▶ _CHALLENGE_: Extract the run of lines that starts at the top of the records below and ends at the line with "return P(x0, m, d).x, P(x1, m, d).x, b.z, a.z", keeping both ends and excluding pictures.

(Lines of data)
(begin)

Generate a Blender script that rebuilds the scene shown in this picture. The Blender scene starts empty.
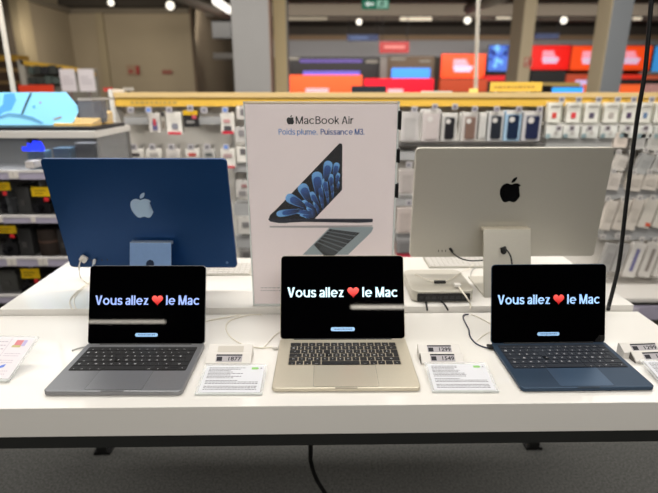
import bpy, bmesh, math, random, re
from mathutils import Vector, Matrix, Euler
random.seed(7)
COL = bpy.context.scene.collection
# ------------------------------------------------------------------ camera model (photo frame 658x493)
F, PITCH, H = 495.0, math.radians(17.5), 1.556
CP, SP = math.cos(PITCH), math.sin(PITCH)
def ray(px, py):
    u = (px-329)/F; v = (py-246.5)/F
    return Vector((u, CP-v*SP, -SP-v*CP))
def P(px, py, d):                     # point of the vertical plane y = d seen at a pixel of the photo
    r = ray(px, py); return Vector((0, 0, H)) + r*(d/r.y)
def T(px, py, z):                     # point of the horizontal plane at height z
    r = ray(px, py); return Vector((0, 0, H)) + r*((z-H)/r.z)
def R(x0, y0, x1, y1, d):             # upright rectangle: x0, x1, z0, z1
    a = P((x0+x1)/2, y0, d); b = P((x0+x1)/2, y1, d); m = (y0+y1)/2
    return P(x0, m, d).x, P(x1, m, d).x, b.z, a.z

# ------------------------------------------------------------------ materials
def srgb(r, g, b):
    f = lambda c: (c/12.92 if c <= .04045 else ((c+.055)/1.055)**2.4)
    return (f(r/255), f(g/255), f(b/255), 1)
MATS = {}
def mat(name, rgb, rough=.5, metal=0, emit=0, var=0, scale=30, coat=0, alpha=1, trans=0, spec=.5, bump=0, ior=1.45):
    if name in MATS: return MATS[name]
    m = bpy.data.materials.new(name); m.use_nodes = True
    nt = m.node_tree; b = nt.nodes['Principled BSDF']; c = srgb(*rgb)
    b.inputs['Base Color'].default_value = c
    b.inputs['Roughness'].default_value = rough
    b.inputs['Metallic'].default_value = metal
    b.inputs['Specular IOR Level'].default_value = spec
    b.inputs['Coat Weight'].default_value = coat
    b.inputs['Coat Roughness'].default_value = .04
    b.inputs['Transmission Weight'].default_value = trans
    b.inputs['IOR'].default_value = ior
    b.inputs['Alpha'].default_value = alpha
    if emit:
        b.inputs['Emission Color'].default_value = c
        b.inputs['Emission Strength'].default_value = emit
    if var or bump:
        tc = nt.nodes.new('ShaderNodeTexCoord'); n = nt.nodes.new('ShaderNodeTexNoise')
        n.inputs['Scale'].default_value = scale; n.inputs['Detail'].default_value = 4
        nt.links.new(tc.outputs['Object'], n.inputs['Vector'])
        if var:
            r = nt.nodes.new('ShaderNodeValToRGB')
            r.color_ramp.elements[0].position = .3; r.color_ramp.elements[1].position = .7
            r.color_ramp.elements[0].color = tuple(max(0, x*(1-var)) for x in c[:3])+(1,)
            r.color_ramp.elements[1].color = tuple(min(1, x*(1+var)) for x in c[:3])+(1,)
            nt.links.new(n.outputs['Fac'], r.inputs['Fac']); nt.links.new(r.outputs['Color'], b.inputs['Base Color'])
        if bump:
            bp = nt.nodes.new('ShaderNodeBump'); bp.inputs['Strength'].default_value = bump
            nt.links.new(n.outputs['Fac'], bp.inputs['Height']); nt.links.new(bp.outputs['Normal'], b.inputs['Normal'])
    MATS[name] = m; return m
def M(*rgb, rough=.55, emit=0, metal=0):
    return mat('c%d_%d_%d_%g_%g_%g' % (rgb+(rough, emit, metal)), rgb, rough=rough, emit=emit, metal=metal, var=.04, scale=60) if not emit \
        else mat('e%d_%d_%d_%g' % (rgb+(emit,)), rgb, rough=rough, emit=emit)

# ------------------------------------------------------------------ objects
def obj(name, bm, m, parent=None, smooth=False, bevel=0, seg=2):
    bmesh.ops.recalc_face_normals(bm, faces=bm.faces)
    me = bpy.data.meshes.new(name); bm.to_mesh(me); bm.free()
    if m: 
        for x in (m if isinstance(m, (list, tuple)) else [m]): me.materials.append(x)
    if smooth:
        for p in me.polygons: p.use_smooth = True
    o = bpy.data.objects.new(name, me); COL.objects.link(o)
    if parent: o.parent = parent
    if bevel:
        b = o.modifiers.new('bevel', 'BEVEL'); b.width = bevel; b.segments = seg; b.limit_method = 'ANGLE'; b.angle_limit = math.radians(40)
    return o
def tag(o, label, cat, group=None, kind=None):
    o['label'] = label; o['category'] = cat
    if group: o['group'] = group
    if kind: o['kind'] = kind
    return o
def thing(name, label, cat, loc=(0, 0, 0), rz=0, group=None):
    o = bpy.data.objects.new(name, None); COL.objects.link(o); o.empty_display_size = .05
    o.location = loc; o.rotation_euler = (0, 0, rz); return tag(o, label, cat, group)
def struct(name, bm, m, **k):
    o = obj(name, bm, m, **k); o['kind'] = 'structure'; return o
def box(bm, x0, x1, y0, y1, z0, z1, mi=0):
    vs = [bm.verts.new((x, y, z)) for x in (x0, x1) for y in (y0, y1) for z in (z0, z1)]
    for f in ((0, 1, 3, 2), (4, 6, 7, 5), (0, 4, 5, 1), (2, 3, 7, 6), (0, 2, 6, 4), (1, 5, 7, 3)):
        bm.faces.new([vs[i] for i in f]).material_index = mi
    return bm
def B(x0, x1, y0, y1, z0, z1): return box(bmesh.new(), x0, x1, y0, y1, z0, z1)
def BL(*l):
    bm = bmesh.new()
    for a in l: box(bm, *a)
    return bm
def prism(bm, pts, f, h, mi=0):
    """polygon pts (2d) -> f(u, v, w) with w in 0..h"""
    a = [bm.verts.new(f(u, v, 0)) for u, v in pts]; b = [bm.verts.new(f(u, v, h)) for u, v in pts]
    n = len(pts)
    for ring in (a[::-1], b):
        fc = bm.faces.new(ring); fc.material_index = mi
    for i in range(n):
        bm.faces.new((a[i], a[(i+1) % n], b[(i+1) % n], b[i])).material_index = mi
    return bm
XY = lambda z0=0: (lambda u, v, w: (u, v, z0+w))
XZ = lambda y0=0: (lambda u, v, w: (u, y0-w, v))      # grows toward -y (toward the viewer)
def rrect(x0, x1, y0, y1, r, n=6, corners=(1, 1, 1, 1)):
    pts = []
    for k, (cx, cy, a) in enumerate(((x1-r, y1-r, 0), (x0+r, y1-r, 90), (x0+r, y0+r, 180), (x1-r, y0+r, 270))):
        if corners[k]:
            for i in range(n+1):
                t = math.radians(a+90*i/n); pts.append((cx+r*math.cos(t), cy+r*math.sin(t)))
        else:
            pts.append(((x1, y1), (x0, y1), (x0, y0), (x1, y0))[k])
    return pts
def circ(cx, cy, r, n=20): return [(cx+r*math.cos(2*math.pi*i/n), cy+r*math.sin(2*math.pi*i/n)) for i in range(n)]
def flat(bm, pts, f, mi=0):
    vs = [bm.verts.new(f(u, v, 0)) for u, v in pts]; fc = bm.faces.new(vs); fc.material_index = mi
    bmesh.ops.triangulate(bm, faces=[fc]); return bm
def cr(pts, n=8):
    pts = [Vector(p) for p in pts]; q = [pts[0]]+pts+[pts[-1]]; out = []
    for i in range(1, len(q)-2):
        for k in range(n):
            t = k/n; a, b, c, d = q[i-1:i+3]
            out.append(.5*((2*b)+(c-a)*t+(2*a-5*b+4*c-d)*t*t+(3*b-a-3*c+d)*t**3))
    return out+[pts[-1]]
def tube(bm, pts, r, n=8, curve=True, mi=0):
    pts = cr(pts) if curve else [Vector(p) for p in pts]
    prev = None; rings = []; u = None
    for i, p in enumerate(pts):
        t = (pts[min(i+1, len(pts)-1)]-pts[max(i-1, 0)]).normalized()
        if u is None: u = t.orthogonal().normalized()
        u = (u-t*u.dot(t)).normalized(); w = t.cross(u)
        rings.append([bm.verts.new(p+r*(math.cos(2*math.pi*k/n)*u+math.sin(2*math.pi*k/n)*w)) for k in range(n)])
    for a, b in zip(rings, rings[1:]):
        for k in range(n): bm.faces.new((a[k], a[(k+1) % n], b[(k+1) % n], b[k])).material_index = mi
    bm.faces.new(rings[0][::-1]).material_index = mi; bm.faces.new(rings[-1]).material_index = mi
    return bm
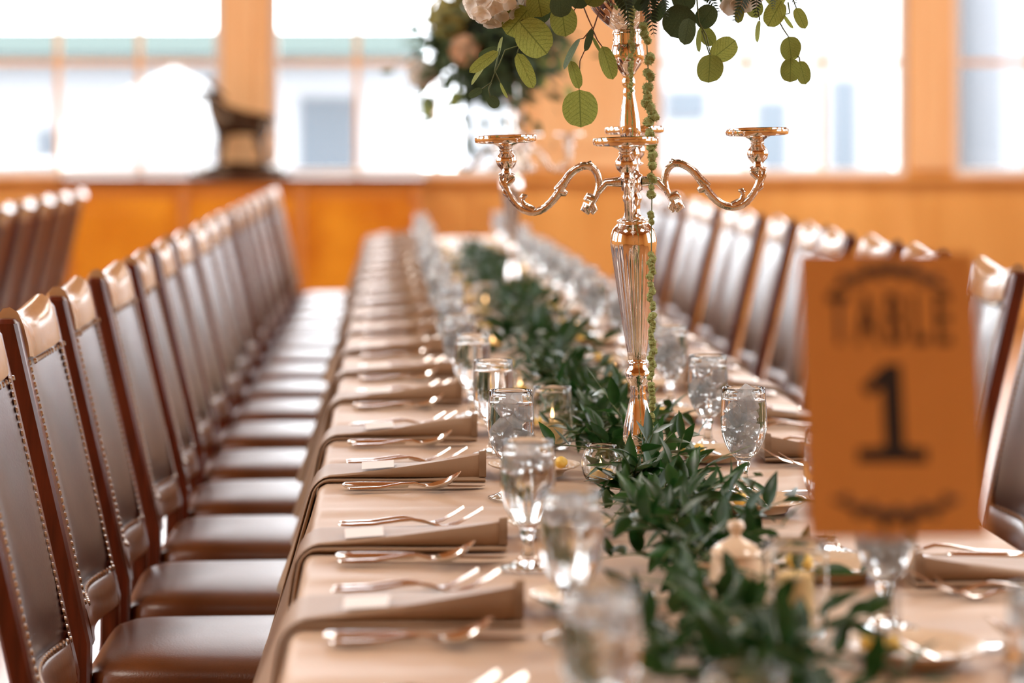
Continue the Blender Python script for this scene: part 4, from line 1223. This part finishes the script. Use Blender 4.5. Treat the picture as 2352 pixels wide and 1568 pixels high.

(end)

▶ _OUTPUT FOR THIS EXERCISE_:
Generate a Blender script that rebuilds the scene shown in this picture. The Blender scene starts empty.
import bpy, bmesh, math, random, re
from mathutils import Vector, Matrix, Euler
random.seed(7)
COL = bpy.context.scene.collection
# ------------------------------------------------------------------ camera model (photo frame 658x493)
F, PITCH, H = 495.0, math.radians(17.5), 1.556
CP, SP = math.cos(PITCH), math.sin(PITCH)
def ray(px, py):
    u = (px-329)/F; v = (py-246.5)/F
    return Vector((u, CP-v*SP, -SP-v*CP))
def P(px, py, d):                     # point of the vertical plane y = d seen at a pixel of the photo
    r = ray(px, py); return Vector((0, 0, H)) + r*(d/r.y)
def T(px, py, z):                     # point of the horizontal plane at height z
    r = ray(px, py); return Vector((0, 0, H)) + r*((z-H)/r.z)
def R(x0, y0, x1, y1, d):             # upright rectangle: x0, x1, z0, z1
    a = P((x0+x1)/2, y0, d); b = P((x0+x1)/2, y1, d); m = (y0+y1)/2
    return P(x0, m, d).x, P(x1, m, d).x, b.z, a.z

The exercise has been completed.